In my (I admit) little experience, I understood that the word integration can really create misunderstandings: really, it's difficult to find something completely isolated in a system, some elements will need some integration for sure.

Thus, I got accustomed to make the following distinctions:

  • I use unit test to identify, document and stress all the behaviors the class I'm testing is responsible to accomplish.
  • I'm doing integration tests whenever I have a component (maybe more than one) in my system which is having some conversation with another "external" system. (continues below...)
  • I implement an acceptance test to define, document and stress a certain workflow which is expected by the system.

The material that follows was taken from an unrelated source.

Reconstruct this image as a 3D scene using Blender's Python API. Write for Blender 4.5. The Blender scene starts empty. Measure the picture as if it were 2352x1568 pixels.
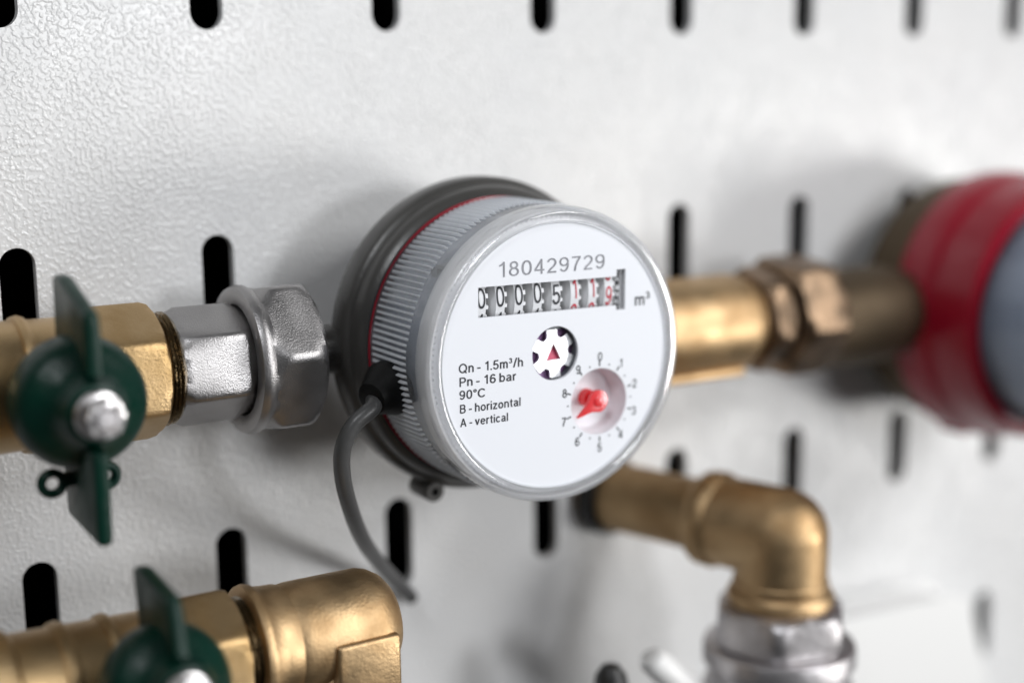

In the integration test definition, by external I meant system which are out of my development range: I cannot change immediately the way they behave, for any reason. It could be a library, a component of the system which cannot be changed (i.e. it is shared with other projects in the company), a dbms, etc. For these tests I need to set up something very similar to the real environment the system will work in: an external system must be initialized and set to a certain state; realistic data must be registered in the db; etc.

Instead, when I'm doing acceptance testing I fake things: I'm working on something different, I'm working on the specifications of the system, not on it's ability to collaborate with external entities.

This really is a narrower view compared to what KeesDijk described earlier, however I suppose the projects I worked on till now were small enough to let me this level of simplification.